From Vienna, we took a quick 2.5-hour bus ride to Budapest on the bus line Regiojet which was surprisingly comfortable and efficient for such a cheap price!
We stayed in a super cute Airbnb “The Nest” which was cozy and conveniently located on the Pest side, walking distance from all major sites. I would recommend staying on the Pest side because of its livelier atmosphere, full of restaurants, bars/clubs, and sightseeing opportunities.
As soon as we arrived that first night, we headed straight to the famous Szimpla Kert Ruin Bar. Ruin bars originated in the 2000s when a run-down building was saved from demolition by a group of entrepreneurs looking to open up a bar, and you can now find them all over the city. Beer is super cheap, and I would suggest going for a typical Hungarian draught.

The next day, we explored the city on foot with our first stop being the Parliament Building, a can’t-miss sight on the bank of the Danube.

Not far below that are the Shoes on the Danube memorial, a moving tribute to the victims of the Holocaust.

Also close to Parliament and the Széchenyi Chain Bridge (connecting Buda and Pest) are 2 super fun bars, Pontoon and Raqpart. They’re a 2-minute walk from each other right on the riverbank with a great view of Buda Castle. Pontoon also has great live music every night.

Another must-see spot in Budapest is Central Market Hall, full of Hungarian food and souvenirs. This is where we ate lángos (fried dough traditionally topped with garlic butter, sour cream and shredded cheese). We opted to add fresh mozzarella cheese to ours and it was both extremely filling and delicious!


On the walk back from Central Market Hall (the best thing is that you can walk pretty much everywhere), we stumbled upon an ice bar where we paid for an experience that included a winter-themed shot, a warm poncho to wear while inside the ice room, and fun photo ops. It’s smaller than other ice bars so you probably won’t be in there for long but definitely a fun thing to do if you happen to be near there.

Later that day, we headed to the famous Széchenyi Thermal Bath which is probably the most popular and touristy of the thermal baths. We paid an admission fee that gave us access to the 15 indoor and 3 outdoor pools as well as locker use to store clothes and belongings. I recommend going during sunset for golden hour. There’s no need to purchase tickets in advance.

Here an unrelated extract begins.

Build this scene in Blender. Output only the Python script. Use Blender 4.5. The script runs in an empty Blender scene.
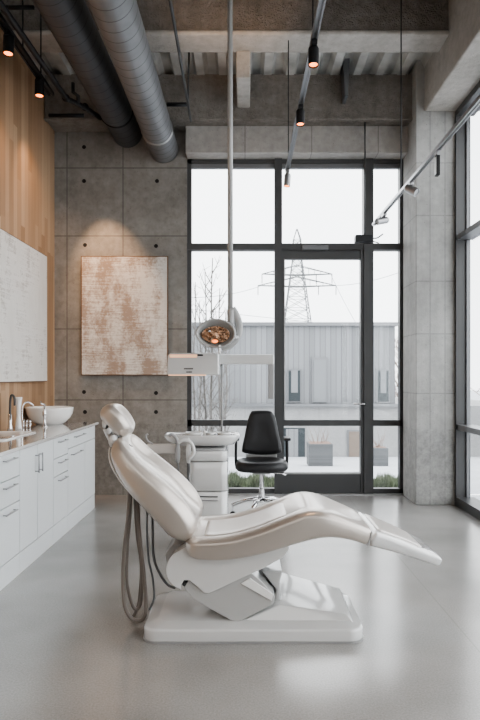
import bpy, bmesh, math, random
from mathutils import Vector, Matrix
random.seed(7)
F, CX, CY, EYE = 600.0, 245.0, 376.0, 1.47
COL = bpy.context.scene.collection
PI = math.pi

def X(px, d): return (px - CX) * d / F
def H(py, d): return EYE - (py - CY) * d / F
def P(px, py, d): return Vector((X(px, d), d, H(py, d)))

# ------------------------------------------------------------------ materials
def newmat(name):
    m = bpy.data.materials.new(name); m.use_nodes = True
    nt = m.node_tree; b = nt.nodes['Principled BSDF']
    return m, nt, b

def mat(name, col, rough=.5, metal=0., spec=None, bump=0., bscale=60., var=0., vscale=4., coat=0., emit=None, estr=0.):
    m, nt, b = newmat(name)
    b.inputs['Base Color'].default_value = (*col, 1)
    b.inputs['Roughness'].default_value = rough
    b.inputs['Metallic'].default_value = metal
    if spec is not None: b.inputs['Specular IOR Level'].default_value = spec
    if coat: b.inputs['Coat Weight'].default_value = coat; b.inputs['Coat Roughness'].default_value = .08
    if emit:
        b.inputs['Emission Color'].default_value = (*emit, 1); b.inputs['Emission Strength'].default_value = estr
    tc = nt.nodes.new('ShaderNodeTexCoord')
    if var:
        n = nt.nodes.new('ShaderNodeTexNoise'); n.inputs['Scale'].default_value = vscale; n.inputs['Detail'].default_value = 6
        nt.links.new(tc.outputs['Object'], n.inputs['Vector'])
        r = nt.nodes.new('ShaderNodeValToRGB')
        r.color_ramp.elements[0].position = .3; r.color_ramp.elements[1].position = .7
        r.color_ramp.elements[0].color = (*[c*(1-var) for c in col], 1)
        r.color_ramp.elements[1].color = (*[min(1, c*(1+var)) for c in col], 1)
        nt.links.new(n.outputs['Fac'], r.inputs['Fac']); nt.links.new(r.outputs['Color'], b.inputs['Base Color'])
    if bump:
        n = nt.nodes.new('ShaderNodeTexNoise'); n.inputs['Scale'].default_value = bscale; n.inputs['Detail'].default_value = 4
        nt.links.new(tc.outputs['Object'], n.inputs['Vector'])
        bp = nt.nodes.new('ShaderNodeBump'); bp.inputs['Strength'].default_value = bump; bp.inputs['Distance'].default_value = .02
        nt.links.new(n.outputs['Fac'], bp.inputs['Height']); nt.links.new(bp.outputs['Normal'], b.inputs['Normal'])
    return m

def mnode(nt, op, a, b=None, c=None, clamp=False):
    n = nt.nodes.new('ShaderNodeMath'); n.operation = op; n.use_clamp = clamp
    for i, v in enumerate((a, b, c)):
        if v is None: continue
        if isinstance(v, (int, float)): n.inputs[i].default_value = v
        else: nt.links.new(v, n.inputs[i])
    return n.outputs[0]

def ramp(nt, fac, stops):
    r = nt.nodes.new('ShaderNodeValToRGB'); els = r.color_ramp.elements
    while len(els) < len(stops): els.new(.5)
    for e, (p, c) in zip(els, stops): e.position = p; e.color = (*c, 1)
    nt.links.new(fac, r.inputs['Fac']); return r.outputs['Color']

def noise(nt, vec, scale, detail=5, rough=.55):
    n = nt.nodes.new('ShaderNodeTexNoise'); n.inputs['Scale'].default_value = scale
    n.inputs['Detail'].default_value = detail; n.inputs['Roughness'].default_value = rough
    nt.links.new(vec, n.inputs['Vector']); return n.outputs['Fac']

def mixc(nt, fac, a, b, mode='MIX'):
    n = nt.nodes.new('ShaderNodeMix'); n.data_type = 'RGBA'; n.blend_type = mode
    for sock, v in ((n.inputs['Factor'], fac), (n.inputs['A'], a), (n.inputs['B'], b)):
        if isinstance(v, (int, float)): sock.default_value = v
        elif isinstance(v, tuple): sock.default_value = (*v, 1)
        else: nt.links.new(v, sock)
    return n.outputs['Result']

def concrete(name, lo, hi, xl=(), zl=(), yl=(), holes=(), rough=.75, bump=.25, coarse=0., bandz=None, streak=.35, jf=.45):
    """cast concrete: mottling, pores, board joints and tie holes in world position"""
    m, nt, b = newmat(name)
    g = nt.nodes.new('ShaderNodeNewGeometry').outputs['Position']
    sp = nt.nodes.new('ShaderNodeSeparateXYZ'); nt.links.new(g, sp.inputs[0])
    x, y, z = sp.outputs
    n1 = noise(nt, g, 1.3, 8, .65)
    n2 = noise(nt, g, 14, 6, .6)
    mp = nt.nodes.new('ShaderNodeMapping'); mp.inputs['Scale'].default_value = (5, 5, .7)
    nt.links.new(g, mp.inputs[0]); n3 = noise(nt, mp.outputs[0], 1.5, 6, .6)
    f = mnode(nt, 'ADD', mnode(nt, 'MULTIPLY', n1, .5), mnode(nt, 'ADD', mnode(nt, 'MULTIPLY', n2, .5-streak*.5), mnode(nt, 'MULTIPLY', n3, streak*.5)))
    mid = tuple((a+c)/2 for a, c in zip(lo, hi))
    col = ramp(nt, f, [(.36, lo), (.5, mid), (.63, hi)])
    lines = None
    for src, vals in ((x, xl), (y, yl), (z, zl)):
        for v in vals:
            d = mnode(nt, 'LESS_THAN', mnode(nt, 'ABSOLUTE', mnode(nt, 'SUBTRACT', src, v)), .007)
            lines = d if lines is None else mnode(nt, 'MAXIMUM', lines, d)
    if lines is not None:
        col = mixc(nt, mnode(nt, 'MULTIPLY', lines, jf), col, tuple(c*.35 for c in lo))
    if holes:
        cb = nt.nodes.new('ShaderNodeCombineXYZ'); nt.links.new(x, cb.inputs[0]); nt.links.new(z, cb.inputs[2])
        hs = None
        for hx, hz in holes:
            vd = nt.nodes.new('ShaderNodeVectorMath'); vd.operation = 'DISTANCE'
            nt.links.new(cb.outputs[0], vd.inputs[0]); vd.inputs[1].default_value = (hx, 0, hz)
            d = mnode(nt, 'LESS_THAN', vd.outputs['Value'], .024)
            hs = d if hs is None else mnode(nt, 'MAXIMUM', hs, d)
        col = mixc(nt, hs, col, (.012, .011, .01))
    vo = nt.nodes.new('ShaderNodeTexVoronoi'); vo.inputs['Scale'].default_value = 22
    nt.links.new(g, vo.inputs['Vector'])
    pore = mnode(nt, 'LESS_THAN', vo.outputs['Distance'], .09)
    col = mixc(nt, mnode(nt, 'MULTIPLY', pore, .55), col, tuple(c*.35 for c in lo))
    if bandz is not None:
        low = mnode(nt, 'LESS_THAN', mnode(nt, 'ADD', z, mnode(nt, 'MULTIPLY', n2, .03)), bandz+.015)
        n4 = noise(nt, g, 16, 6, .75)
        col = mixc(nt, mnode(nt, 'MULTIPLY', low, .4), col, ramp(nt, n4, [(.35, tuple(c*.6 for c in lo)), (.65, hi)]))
    nt.links.new(col, b.inputs['Base Color']); b.inputs['Roughness'].default_value = rough
    h = mnode(nt, 'ADD', mnode(nt, 'MULTIPLY', n2, .5), mnode(nt, 'MULTIPLY', noise(nt, g, 70, 3, .6), .3+coarse))
    if coarse:
        h = mnode(nt, 'ADD', h, mnode(nt, 'MULTIPLY', noise(nt, g, 26, 2, .5), coarse*1.5))
    if lines is not None: h = mnode(nt, 'SUBTRACT', h, mnode(nt, 'MULTIPLY', lines, .5))
    bp = nt.nodes.new('ShaderNodeBump'); bp.inputs['Strength'].default_value = bump; bp.inputs['Distance'].default_value = .03
    nt.links.new(h, bp.inputs['Height']); nt.links.new(bp.outputs[0], b.inputs['Normal'])
    return m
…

For dinner we went to Mazel Tov, and I am not exaggerating when I tell you this was some of the best Israeli food I’ve ever had.

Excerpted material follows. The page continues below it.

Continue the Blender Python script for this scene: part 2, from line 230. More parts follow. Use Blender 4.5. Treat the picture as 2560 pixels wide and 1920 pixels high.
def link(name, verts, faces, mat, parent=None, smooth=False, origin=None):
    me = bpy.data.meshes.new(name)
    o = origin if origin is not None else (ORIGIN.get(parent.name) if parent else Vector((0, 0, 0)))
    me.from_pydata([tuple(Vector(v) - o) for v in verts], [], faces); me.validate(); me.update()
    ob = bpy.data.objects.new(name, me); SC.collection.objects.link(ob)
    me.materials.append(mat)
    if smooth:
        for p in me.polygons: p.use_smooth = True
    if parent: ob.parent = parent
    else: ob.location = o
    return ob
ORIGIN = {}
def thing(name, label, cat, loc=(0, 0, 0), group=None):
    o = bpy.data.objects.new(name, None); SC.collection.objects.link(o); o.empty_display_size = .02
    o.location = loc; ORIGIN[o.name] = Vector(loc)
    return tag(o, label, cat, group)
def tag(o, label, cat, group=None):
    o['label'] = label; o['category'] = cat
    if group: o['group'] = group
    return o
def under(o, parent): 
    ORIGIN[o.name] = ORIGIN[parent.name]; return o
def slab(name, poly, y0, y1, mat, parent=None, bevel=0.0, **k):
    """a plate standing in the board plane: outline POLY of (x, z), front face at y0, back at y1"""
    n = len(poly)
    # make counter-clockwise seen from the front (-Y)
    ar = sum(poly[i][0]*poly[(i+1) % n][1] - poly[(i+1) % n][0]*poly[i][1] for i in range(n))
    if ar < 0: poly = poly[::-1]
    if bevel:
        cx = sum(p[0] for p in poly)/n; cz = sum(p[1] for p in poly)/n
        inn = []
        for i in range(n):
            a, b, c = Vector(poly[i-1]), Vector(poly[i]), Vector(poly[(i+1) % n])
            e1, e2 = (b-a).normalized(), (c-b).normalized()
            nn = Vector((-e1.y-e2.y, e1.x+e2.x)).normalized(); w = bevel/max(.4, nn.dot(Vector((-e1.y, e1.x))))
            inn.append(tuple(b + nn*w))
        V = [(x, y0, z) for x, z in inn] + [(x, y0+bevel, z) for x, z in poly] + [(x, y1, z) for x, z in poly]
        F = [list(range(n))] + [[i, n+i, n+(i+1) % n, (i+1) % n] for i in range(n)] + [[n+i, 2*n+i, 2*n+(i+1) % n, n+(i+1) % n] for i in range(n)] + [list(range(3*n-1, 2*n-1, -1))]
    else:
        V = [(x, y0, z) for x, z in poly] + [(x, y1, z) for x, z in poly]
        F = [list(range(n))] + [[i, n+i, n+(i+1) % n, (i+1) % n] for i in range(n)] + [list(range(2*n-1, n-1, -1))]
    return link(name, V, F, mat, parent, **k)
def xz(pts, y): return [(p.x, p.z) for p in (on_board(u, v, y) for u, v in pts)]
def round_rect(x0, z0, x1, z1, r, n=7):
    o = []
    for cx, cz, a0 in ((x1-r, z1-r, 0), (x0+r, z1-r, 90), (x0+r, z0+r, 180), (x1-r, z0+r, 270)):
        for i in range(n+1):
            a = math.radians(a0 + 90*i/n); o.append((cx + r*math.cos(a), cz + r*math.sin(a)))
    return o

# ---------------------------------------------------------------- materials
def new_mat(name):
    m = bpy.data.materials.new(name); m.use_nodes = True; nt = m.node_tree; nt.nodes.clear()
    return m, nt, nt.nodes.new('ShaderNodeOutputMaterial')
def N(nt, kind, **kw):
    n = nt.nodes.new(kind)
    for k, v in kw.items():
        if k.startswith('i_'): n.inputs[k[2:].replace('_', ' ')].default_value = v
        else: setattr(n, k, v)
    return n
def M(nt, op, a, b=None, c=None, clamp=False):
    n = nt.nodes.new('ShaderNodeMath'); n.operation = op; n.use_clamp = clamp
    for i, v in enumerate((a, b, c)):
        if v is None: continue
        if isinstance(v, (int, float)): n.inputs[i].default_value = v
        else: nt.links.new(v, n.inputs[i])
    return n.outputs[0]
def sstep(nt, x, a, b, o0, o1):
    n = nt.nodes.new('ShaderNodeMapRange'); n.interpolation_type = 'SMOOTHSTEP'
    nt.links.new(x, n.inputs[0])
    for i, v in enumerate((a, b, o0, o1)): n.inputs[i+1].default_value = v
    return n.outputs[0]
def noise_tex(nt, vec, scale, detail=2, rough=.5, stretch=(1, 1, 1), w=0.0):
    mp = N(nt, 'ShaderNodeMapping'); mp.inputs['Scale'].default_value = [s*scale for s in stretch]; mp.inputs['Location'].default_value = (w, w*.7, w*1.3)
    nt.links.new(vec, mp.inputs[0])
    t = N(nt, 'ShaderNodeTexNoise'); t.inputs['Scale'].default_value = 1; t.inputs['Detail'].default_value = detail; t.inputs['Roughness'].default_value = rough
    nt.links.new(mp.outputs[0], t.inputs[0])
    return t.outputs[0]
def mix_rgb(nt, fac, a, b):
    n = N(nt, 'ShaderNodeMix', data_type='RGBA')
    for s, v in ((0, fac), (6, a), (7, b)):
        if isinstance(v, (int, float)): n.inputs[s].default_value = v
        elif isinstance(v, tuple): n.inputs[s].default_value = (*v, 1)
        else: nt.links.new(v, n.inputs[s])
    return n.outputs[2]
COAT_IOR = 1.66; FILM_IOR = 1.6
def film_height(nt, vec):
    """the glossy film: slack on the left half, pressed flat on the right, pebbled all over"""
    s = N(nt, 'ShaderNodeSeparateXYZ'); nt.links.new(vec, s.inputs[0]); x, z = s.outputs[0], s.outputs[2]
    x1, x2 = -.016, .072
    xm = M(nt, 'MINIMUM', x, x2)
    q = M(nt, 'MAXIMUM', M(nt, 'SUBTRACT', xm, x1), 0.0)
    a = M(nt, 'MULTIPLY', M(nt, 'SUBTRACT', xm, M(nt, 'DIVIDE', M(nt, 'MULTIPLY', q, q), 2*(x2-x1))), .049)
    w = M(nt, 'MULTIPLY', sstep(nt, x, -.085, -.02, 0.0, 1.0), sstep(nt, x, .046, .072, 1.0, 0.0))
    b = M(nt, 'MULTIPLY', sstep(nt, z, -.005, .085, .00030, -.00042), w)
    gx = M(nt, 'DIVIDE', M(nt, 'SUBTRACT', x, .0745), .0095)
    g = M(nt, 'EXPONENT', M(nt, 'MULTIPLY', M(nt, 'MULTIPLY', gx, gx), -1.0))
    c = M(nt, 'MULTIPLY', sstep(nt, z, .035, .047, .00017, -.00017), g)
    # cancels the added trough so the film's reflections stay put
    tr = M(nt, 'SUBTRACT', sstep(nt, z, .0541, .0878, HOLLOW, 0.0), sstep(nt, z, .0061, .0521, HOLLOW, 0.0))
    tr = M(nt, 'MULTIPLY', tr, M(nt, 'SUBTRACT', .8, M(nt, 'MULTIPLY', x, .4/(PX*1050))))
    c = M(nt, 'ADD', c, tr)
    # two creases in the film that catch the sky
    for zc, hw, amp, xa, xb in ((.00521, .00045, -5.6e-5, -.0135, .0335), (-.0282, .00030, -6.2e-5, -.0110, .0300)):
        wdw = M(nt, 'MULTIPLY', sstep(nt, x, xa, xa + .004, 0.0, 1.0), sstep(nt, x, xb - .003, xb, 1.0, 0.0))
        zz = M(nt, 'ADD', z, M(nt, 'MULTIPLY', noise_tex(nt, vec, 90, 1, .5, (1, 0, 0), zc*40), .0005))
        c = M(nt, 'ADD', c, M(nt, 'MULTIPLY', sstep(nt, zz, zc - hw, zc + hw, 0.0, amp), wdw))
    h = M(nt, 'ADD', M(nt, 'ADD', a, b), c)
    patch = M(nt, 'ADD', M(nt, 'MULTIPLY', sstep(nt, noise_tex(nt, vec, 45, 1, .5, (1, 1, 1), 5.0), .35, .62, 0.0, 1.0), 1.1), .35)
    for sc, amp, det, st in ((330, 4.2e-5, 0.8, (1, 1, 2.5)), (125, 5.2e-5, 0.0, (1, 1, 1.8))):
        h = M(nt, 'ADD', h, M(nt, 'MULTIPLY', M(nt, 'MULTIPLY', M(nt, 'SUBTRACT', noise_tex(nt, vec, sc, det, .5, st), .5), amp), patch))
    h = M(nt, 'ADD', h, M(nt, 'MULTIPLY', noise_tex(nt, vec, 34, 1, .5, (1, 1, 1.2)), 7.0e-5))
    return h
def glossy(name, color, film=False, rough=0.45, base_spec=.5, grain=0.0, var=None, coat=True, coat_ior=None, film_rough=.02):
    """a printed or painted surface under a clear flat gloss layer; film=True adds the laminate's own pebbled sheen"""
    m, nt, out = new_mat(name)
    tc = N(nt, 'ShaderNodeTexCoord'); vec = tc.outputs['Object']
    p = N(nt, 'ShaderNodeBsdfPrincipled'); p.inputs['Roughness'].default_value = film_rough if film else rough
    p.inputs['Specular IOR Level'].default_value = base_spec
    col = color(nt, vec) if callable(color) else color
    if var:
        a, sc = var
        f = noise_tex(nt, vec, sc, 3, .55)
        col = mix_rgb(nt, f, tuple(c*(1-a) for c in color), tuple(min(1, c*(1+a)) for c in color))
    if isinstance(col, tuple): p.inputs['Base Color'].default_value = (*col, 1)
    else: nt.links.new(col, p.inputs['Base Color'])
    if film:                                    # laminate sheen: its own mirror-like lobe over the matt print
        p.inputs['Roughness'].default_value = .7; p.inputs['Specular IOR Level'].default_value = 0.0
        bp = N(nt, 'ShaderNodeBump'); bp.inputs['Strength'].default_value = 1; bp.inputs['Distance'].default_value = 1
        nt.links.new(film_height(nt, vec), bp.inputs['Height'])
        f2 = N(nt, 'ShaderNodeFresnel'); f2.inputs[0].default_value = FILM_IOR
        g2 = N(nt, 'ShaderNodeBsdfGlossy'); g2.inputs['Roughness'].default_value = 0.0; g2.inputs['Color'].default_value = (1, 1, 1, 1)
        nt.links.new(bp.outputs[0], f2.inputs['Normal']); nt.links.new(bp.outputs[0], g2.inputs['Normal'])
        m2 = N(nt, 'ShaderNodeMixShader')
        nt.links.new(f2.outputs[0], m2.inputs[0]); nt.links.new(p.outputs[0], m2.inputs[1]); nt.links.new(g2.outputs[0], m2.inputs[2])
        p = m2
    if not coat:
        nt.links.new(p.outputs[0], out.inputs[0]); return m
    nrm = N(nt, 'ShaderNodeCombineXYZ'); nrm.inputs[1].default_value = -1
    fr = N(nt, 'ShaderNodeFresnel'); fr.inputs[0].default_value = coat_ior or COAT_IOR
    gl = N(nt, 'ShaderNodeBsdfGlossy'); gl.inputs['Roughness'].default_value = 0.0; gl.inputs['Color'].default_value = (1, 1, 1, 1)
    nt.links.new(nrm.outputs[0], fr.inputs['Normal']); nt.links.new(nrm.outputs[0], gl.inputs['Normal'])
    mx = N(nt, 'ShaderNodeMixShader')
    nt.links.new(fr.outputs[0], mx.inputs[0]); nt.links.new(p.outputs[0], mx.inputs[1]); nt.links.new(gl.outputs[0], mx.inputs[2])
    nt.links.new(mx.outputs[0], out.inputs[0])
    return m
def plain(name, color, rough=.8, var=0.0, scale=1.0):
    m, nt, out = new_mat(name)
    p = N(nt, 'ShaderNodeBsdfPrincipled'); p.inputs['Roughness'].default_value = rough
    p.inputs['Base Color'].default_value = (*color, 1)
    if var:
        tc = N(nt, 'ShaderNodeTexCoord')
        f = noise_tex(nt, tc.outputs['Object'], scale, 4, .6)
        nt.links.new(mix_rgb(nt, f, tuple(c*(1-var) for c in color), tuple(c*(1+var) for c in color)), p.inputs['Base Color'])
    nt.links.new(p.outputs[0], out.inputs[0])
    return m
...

The next day, we ventured across the Chain Bridge to the Buda Castle where you can take the funicular to the top and back for a super cheap rate. From the top, you get a great view of the Danube and Pest on the other side.

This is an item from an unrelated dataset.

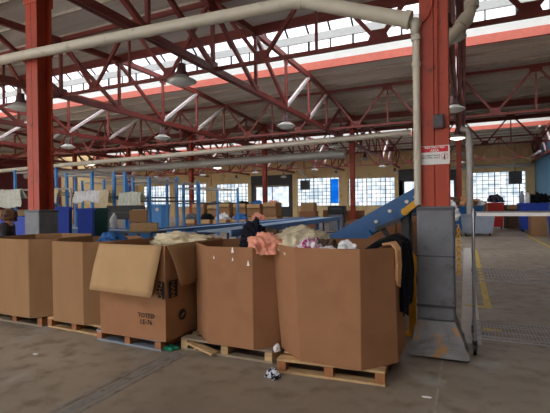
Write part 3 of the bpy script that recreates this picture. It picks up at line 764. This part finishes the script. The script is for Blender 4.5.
MB().tube([(-.03, 0, 1.365), (.0, 0, 1.365)], .005, 6).build('chain_hook', 'chrome', t)

# ------------------------------------------------------------------ conveyors
def conveyor(label, a, b, z, w, seed=0, side=.16, legs=3):
    a, b = Vector((a[0], a[1], 0)), Vector((b[0], b[1], 0)); ln = (b - a).length; ang = math.atan2(b.y - a.y, b.x - a.x)
    t = thing('belt_conveyor', label, 'conveyor', a, ang, 'blue belt conveyors')
    for s, nm in ((-1, 0), (1, 0)): MB().box((ln / 2, s * w / 2, z - side / 2), (ln, .05, side)).build('side_rail', 'blue', t, .004)
    MB().box((ln / 2, 0, z - .05), (ln - .06, w - .06, .03)).build('belt', 'belt', t)
    for k in range(legs):
        x = .3 + (ln - .6) * k / max(1, legs - 1)
        MB().box((x, -w / 2, (z - side) / 2), (.06, .06, z - side)).box((x, w / 2, (z - side) / 2), (.06, .06, z - side)).box((x, 0, .3), (.05, w, .05)).build('leg_frame', 'blue', t)
    return t
conveyor('blue conveyor crossing low behind the boxes at the left', (-12.0, 9.65), (-6.25, 8.35), .95, .8)
conveyor('long blue conveyor running back toward the carton stacks', (-8.1, 9.5), (-7.2, 20.5), .93, .9, legs=5)
conveyor('blue conveyor with pale belt left of the sloping conveyor', (-5.45, 8.4), (-5.7, 18.6), 1.02, 1.0, legs=5)
conveyor('short blue conveyor beneath the sloping conveyor', (-4.75, 8.1), (-1.4, 8.1), .86, .5, legs=3)
t = thing('inclined_conveyor', 'big blue conveyor sloping up to the right behind the nearest bin', 'conveyor', (-2.4, 7.0, 0))
A, Bv = Vector((-.35, 0, .53)), Vector((1.86, 0, 1.76))
for s in (0, .6): MB().beam(A + Vector((0, s, 0)), Bv + Vector((0, s, 0)), .05, .32).build('side_rail', 'blue', t, .004)
MB().beam(A + Vector((0, .3, .11)), Bv + Vector((0, .3, .11)), .55, .03).build('belt', 'black', t)
for q in (.64, .74, .86, .92):
    p = A.lerp(Bv, q) + Vector((0, -.03, -.02 + .05 * (q > .7))); MB().tube([p, p + Vector((0, -.05, 0))], .028, 12).build('bearing_cap', 'white', t)
d = (Bv - A).normalized()
MB().beam((1.54, -.10, 1.47), (1.86, -.10, 1.74), .05, .10).tube([(1.53, -.13, 1.46), (1.53, -.07, 1.46)], .06, 16).build('guard_arm', 'yellow', t)
sp = MB()
sp.beam((1.55, .1, 0), (1.5, .1, 1.45), .12, .1); sp.beam((1.55, .5, 0), (1.5, .5, 1.45), .12, .1); sp.beam((1.5, .1, .62), (1.1, .1, 1.25), .07, .07); sp.beam((1.55, .1, .5), (1.95, .1, 0.02), .07, .07)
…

If you, like us, are craving Italian food no matter what country you’re in you must go to Bottega di Brontolo where you can have delicious gnocchi, cacio e pepe (made right in front of you), and (of course) wine. It’s a bit pricier than the other places we ate at in Budapest but worth it for a little splurge.
Our final stop before grabbing our bags from the Airbnb was Gozsdu Udvar, a lively street with bars and restaurants and plenty of outdoor seating. I suggest bar hopping up and down the street and choosing from the variety of restaurants once you’re hungry. I went for Jamie Oliver’s Pizzeria while Coco went to the pasta bar next door.